# Task data
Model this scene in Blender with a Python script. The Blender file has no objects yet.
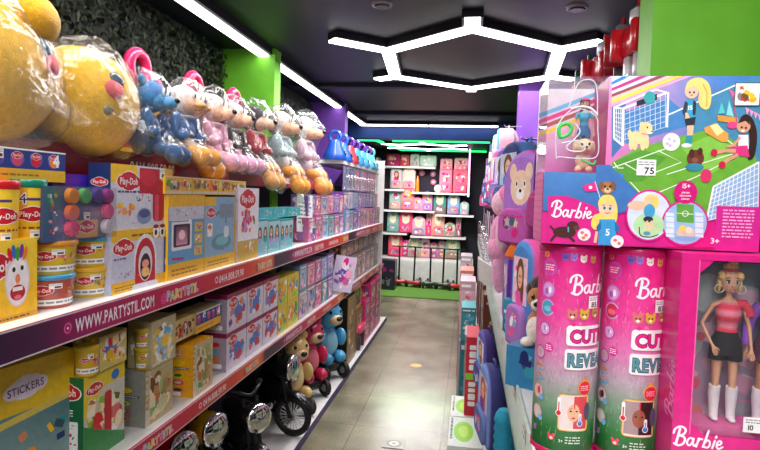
import bpy, math, random
from mathutils import Vector, Matrix, noise
SC = bpy.context.scene
COL = SC.collection
PI = math.pi
rnd = random.Random(11)

# ------------------------------------------------------------------ colour
def lin(v):
    return v / 12.92 if v <= .04045 else ((v + .055) / 1.055) ** 2.4
def hx(s):
    s = s.lstrip('#')
    return tuple(lin(int(s[i:i + 2], 16) / 255) for i in (0, 2, 4))
def mixc(a, b, t):
    return tuple(a[i] * (1 - t) + b[i] * t for i in range(3))
WHITE = hx('f2f0ee'); BLACK = hx('121214'); YEL = hx('f3c61c'); GOLD = hx('e0a51a'); RED = hx('d3202c')
NAVY = hx('22326e'); BLUE = hx('2f72c4'); SKY = hx('6bb4de'); TEAL = hx('1f9aa0'); PINK = hx('ee4fa0')
HOT = hx('dc1f86'); MAG = hx('a8175e'); PURP = hx('6d3aa5'); LILAC = hx('b39ad8'); GREEN = hx('3f9a3f')
LIME = hx('8fd13a'); ORANGE = hx('ee8323'); BROWN = hx('6e4327'); CREAM = hx('f0dcb4'); SKIN = hx('eab893')
GREY = hx('8b8b90'); DKG = hx('34343a'); BLOND = hx('f0d488'); DBROWN = hx('35211a'); LPINK = hx('f6b6d2')

# ------------------------------------------------------------------ materials
def nodes(name):
    m = bpy.data.materials.new(name); m.use_nodes = True
    nt = m.node_tree
    return m, nt, nt.nodes['Principled BSDF'], nt.nodes.new, nt.links.new
def vmat(name, rough, metal=0., coat=0., bump=0., bscale=200., vary=0., vscale=30., spec=.5, sheen=0., subs=0.):
    m, nt, p, N, L = nodes(name)
    a = N('ShaderNodeVertexColor'); a.layer_name = 'Col'
    src = a.outputs['Color']
    tc = N('ShaderNodeTexCoord')
    if vary:
        n = N('ShaderNodeTexNoise'); n.inputs['Scale'].default_value = vscale; n.inputs['Detail'].default_value = 3
        L(tc.outputs['Object'], n.inputs['Vector'])
        r = N('ShaderNodeMapRange'); r.inputs[1].default_value = .3; r.inputs[2].default_value = .7
        r.inputs[3].default_value = 1 - vary; r.inputs[4].default_value = 1 + vary
        L(n.outputs['Fac'], r.inputs[0])
        x = N('ShaderNodeVectorMath'); x.operation = 'SCALE'
        L(src, x.inputs[0]); L(r.outputs[0], x.inputs['Scale']); src = x.outputs[0]
    L(src, p.inputs['Base Color'])
    p.inputs['Roughness'].default_value = rough; p.inputs['Metallic'].default_value = metal
    p.inputs['Coat Weight'].default_value = coat; p.inputs['Coat Roughness'].default_value = .12
    p.inputs['Specular IOR Level'].default_value = spec
    if sheen: p.inputs['Sheen Weight'].default_value = sheen
    if bump:
        n = N('ShaderNodeTexNoise'); n.inputs['Scale'].default_value = bscale; n.inputs['Detail'].default_value = 4
        L(tc.outputs['Object'], n.inputs['Vector'])
        b = N('ShaderNodeBump'); b.inputs['Strength'].default_value = bump; b.inputs['Distance'].default_value = .004
        L(n.outputs['Fac'], b.inputs['Height']); L(b.outputs[0], p.inputs['Normal'])
    return m
M = {}
M['card'] = vmat('printed_card', .36, coat=.12, vary=.08, vscale=60)
M['plastic'] = vmat('coloured_plastic', .24, coat=.2)
M['matte'] = vmat('matte_paint', .65, vary=.05, vscale=6)
M['fabric'] = vmat('woven_fabric', .85, bump=.35, bscale=260, vary=.08, vscale=40)
M['plush'] = vmat('plush_fur', .95, bump=.9, bscale=190, vary=.14, vscale=60, sheen=.35)
M['skin'] = vmat('doll_vinyl', .45)
M['metal'] = vmat('brushed_metal', .32, metal=1.)
M['chrome'] = vmat('chrome_plating', .07, metal=1., bump=.25, bscale=22)
M['rubber'] = vmat('black_rubber', .6, bump=.2, bscale=90)
M['leaf'] = vmat('leaf_skin', .6, vary=.3, vscale=8)
def emat(name, strength):
    m, nt, p, N, L = nodes(name)
    a = N('ShaderNodeVertexColor'); a.layer_name = 'Col'
    L(a.outputs['Color'], p.inputs['Base Color']); L(a.outputs['Color'], p.inputs['Emission Color'])
    p.inputs['Emission Strength'].default_value = strength
    return m
M['lamp'] = emat('lit_diffuser', 6.)
M['neon'] = emat('neon_tube', 2.2)
def film(name, lo, hi, haze, bump, bscale, rough=.08):
    m, nt, p, N, L = nodes(name)
    nt.nodes.remove(p)
    out = [n for n in nt.nodes if n.type == 'OUTPUT_MATERIAL'][0]
    tr = N('ShaderNodeBsdfTransparent'); gl = N('ShaderNodeBsdfGlossy'); gl.inputs['Roughness'].default_value = rough
    df = N('ShaderNodeBsdfDiffuse'); df.inputs['Color'].default_value = (.85, .85, .88, 1)
    lw = N('ShaderNodeLayerWeight'); lw.inputs['Blend'].default_value = .35
    mr = N('ShaderNodeMapRange'); mr.inputs[3].default_value = lo; mr.inputs[4].default_value = hi
    tc = N('ShaderNodeTexCoord'); n = N('ShaderNodeTexNoise'); n.inputs['Scale'].default_value = bscale; n.inputs['Detail'].default_value = 5
    n.inputs['Distortion'].default_value = .8
    b = N('ShaderNodeBump'); b.inputs['Strength'].default_value = bump; b.inputs['Distance'].default_value = .01
    L(tc.outputs['Object'], n.inputs['Vector']); L(n.outputs['Fac'], b.inputs['Height'])
    L(b.outputs[0], gl.inputs['Normal']); L(b.outputs[0], lw.inputs['Normal']); L(lw.outputs['Facing'], mr.inputs[0])
    m1 = N('ShaderNodeMixShader'); L(mr.outputs[0], m1.inputs[0]); L(tr.outputs[0], m1.inputs[1]); L(gl.outputs[0], m1.inputs[2])
    m2 = N('ShaderNodeMixShader'); m2.inputs[0].default_value = haze; L(m1.outputs[0], m2.inputs[1]); L(df.outputs[0], m2.inputs[2])
    L(m2.outputs[0], out.inputs['Surface'])
    return m
M['bag'] = film('crinkled_clear_film', .04, .30, .03, .8, 24, .14)
M['pane'] = film('clear_window_plastic', .03, .35, .015, .05, 8, .05)
M['blister'] = film('clear_blister_plastic', .06, .5, .03, .25, 12, .06)

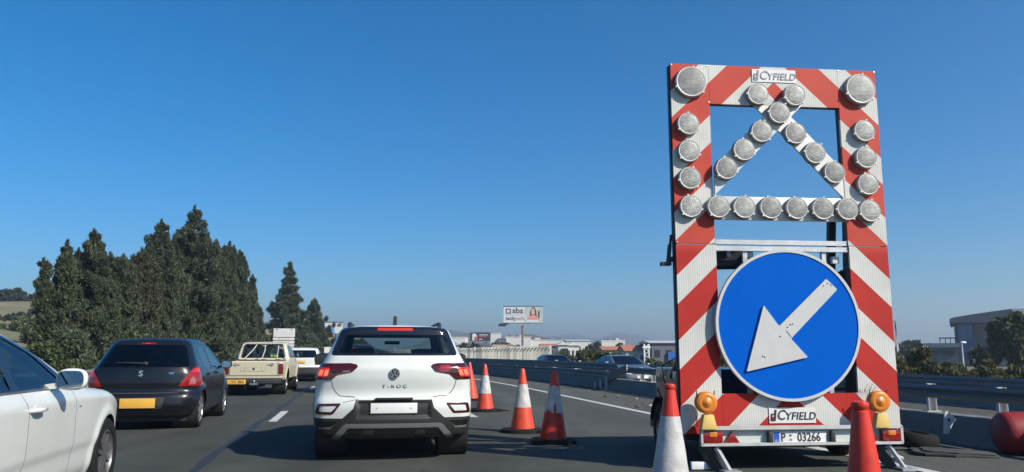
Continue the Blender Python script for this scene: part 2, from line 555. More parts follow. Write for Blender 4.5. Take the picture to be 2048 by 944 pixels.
class Car:
    def __init__(s, root, hull, paint, res=1.0, lining=True):
        s.root = root; s.h = hull; s.bm = hull.mesh(nth=int(168 * res), nph=int(56 * res), ny=int(120 * res))
        s.lay = s.bm.faces.layers.int.new('panel')
        s.parts = {0: ('body', paint, 0.0)}; s.n = 0; s.lining = lining; s.inbody = {}
    def cut(s, poly, view, name, material, off=0.0, body=False, **k):
        s.n += 1
        s.parts[s.n] = (name, material, off)
        if body: s.inbody[s.n] = material
        if view == 'side' and k.get('side') is None:
            carve(s.bm, s.lay, poly, view, s.n, side=1, **k)
            s.n += 1; s.parts[s.n] = (name, material, off)
            if body: s.inbody[s.n] = material
            carve(s.bm, s.lay, poly, view, s.n, side=-1, **k)
        else:
            carve(s.bm, s.lay, poly, view, s.n, **k)
        return s.n
    def seam(s, pts, view, w=0.008, **k):
        for q in ribbon(pts, w): s.cut(q, view, 'seam', M['seam'], 0, True, only={0}, **k)
    def hole(s, poly, view, both=True, **k):
        for sd in ((1, -1) if both else (1,)): carve(s.bm, s.lay, poly, view, -1, side=sd, **k)
    def finish(s):
        groups = {}
        for f in s.bm.faces:
            p = f[s.lay]
            groups.setdefault(0 if p in s.inbody else p, []).append(f)
        made = {}
        for p, fs in groups.items():
            name, material, off = s.parts[p]
            idx = {}; V = []; F = []; mi = []
            mats = [material]
            for f in fs:
                row = []
                for v in f.verts:
                    if v not in idx: idx[v] = len(V); V.append(v.co[:])
                    row.append(idx[v])
                F.append(row)
                if p == 0 and f[s.lay] in s.inbody:
                    mm = s.inbody[f[s.lay]]
                    if mm not in mats: mats.append(mm)
                    mi.append(mats.index(mm))
                else: mi.append(0)
            VA = np.array(V); NN = s.h.N(VA)
            if off: VA = VA + NN * off
            me = bpy.data.meshes.new(name)
            me.from_pydata(VA.tolist(), [], F)
            for m in mats: me.materials.append(m)
            me.polygons.foreach_set('material_index', mi)
            me.polygons.foreach_set('use_smooth', [True] * len(F))
            me.update()
            me.normals_split_custom_set_from_vertices([tuple(n) for n in NN])
            o = link_obj(name, me, s.root)
            made.setdefault(name, []).append(o)
            if p == 0 and s.lining:
                # trimmed inner skin of the cabin
                keep = [k for k, f in enumerate(F) if VA[f[0], 2] > 0.55]
                V2 = VA - NN * 0.045
                me = bpy.data.meshes.new('cabin_lining')
                me.from_pydata(V2.tolist(), [], [list(reversed(F[k])) for k in keep])
                me.materials.append(M['interior']); me.polygons.foreach_set('use_smooth', [True] * len(keep))
                link_obj('cabin_lining', me, s.root)
        s.bm.free()
        return made

def wheel(root, x, y, r, w, rim_r, rim_mat, style=5, side=1, name='wheel'):
    """tyre with a rim as its sub-part; outer face towards side"""
    mb = MB()
    o = w / 2
    prof = [(rim_r * 0.99, -o * 0.85), (rim_r * 1.06, -o), (r * 0.93, -o), (r * 0.985, -o * 0.82), (r, -o * 0.5), (r, -o * 0.27), (r * 0.982, -o * 0.25), (r * 0.982, -o * 0.17), (r, -o * 0.15), (r, o * 0.15), (r * 0.982, o * 0.17), (r * 0.982, o * 0.25), (r, o * 0.27), (r, o * 0.5), (r * 0.985, o * 0.82), (r * 0.93, o), (rim_r * 1.06, o), (rim_r * 0.99, o * 0.85)]
    mb.lathe(prof, (0, 0, 0), 'x', 40, cap=False)
    t = mb.build(name, M['rubber'], root); t.location = (x, y, r)
    rb = MB()
    q = side
    rb.lathe([(rim_r * 1.03, q * o * 0.9), (rim_r * 0.97, q * o * 0.93), (rim_r * 0.92, q * o * 0.7), (rim_r * 0.9, -q * o * 0.6)], (0, 0, 0), 'x', 36, cap=False)
    rb.lathe([(0.005, -q * o * 0.1), (rim_r * 0.9, -q * o * 0.1)], (0, 0, 0), 'x', 24, m=1, cap=False)
    if style > 0:
        for k in range(style):
            a = 2 * math.pi * k / style + 0.3
            for da in ((-0.13, 0.13) if style <= 6 else (0,)):
                c0 = Vector((q * o * 0.78, math.cos(a) * rim_r * 0.16, math.sin(a) * rim_r * 0.16))
                c1 = Vector((q * o * 0.72, math.cos(a + da) * rim_r * 0.95, math.sin(a + da) * rim_r * 0.95))
                rb.bar(c0, c1, rim_r * (0.13 if style <= 6 else 0.15), 0.02, up=(1, 0, 0))
        rb.lathe([(rim_r * 0.24, q * o * 0.5), (rim_r * 0.24, q * o * 0.85), (rim_r * 0.1, q * o * 0.92), (0.003, q * o * 0.92)], (0, 0, 0), 'x', 20, cap=False)
    else:
        # hub cap: dished disc with holes drawn as dark slots
        rb.lathe([(rim_r * 0.95, q * o * 0.82), (rim_r * 0.6, q * o * 0.9), (rim_r * 0.3, q * o * 0.84), (0.003, q * o * 0.86)], (0, 0, 0), 'x', 30, cap=False)
        for k in range(7):
            a = 2 * math.pi * k / 7
            rb.box((q * o * 0.9, math.cos(a) * rim_r * 0.66, math.sin(a) * rim_r * 0.66), (0.012, rim_r * 0.34, rim_r * 0.13), rot=(a, 0, 0), m=1)
    rb.build('rim', [rim_mat, M['black_plastic']], t)
    return t

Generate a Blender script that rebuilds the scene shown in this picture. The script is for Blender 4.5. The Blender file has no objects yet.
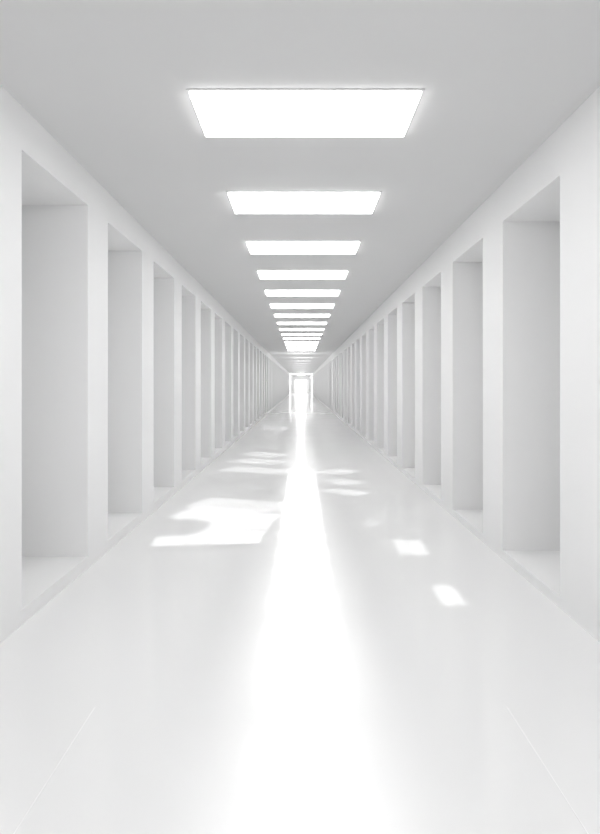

# Job
Gather each line in these records that contains the string "Blender".

# Written answer
Model this scene in Blender with a Python script. The Blender file has no objects yet.
Continue the Blender Python script for this scene: part 2, from line 555. More parts follow. Write for Blender 4.5. Take the picture to be 2048 by 944 pixels.
Generate a Blender script that rebuilds the scene shown in this picture. The script is for Blender 4.5. The Blender file has no objects yet.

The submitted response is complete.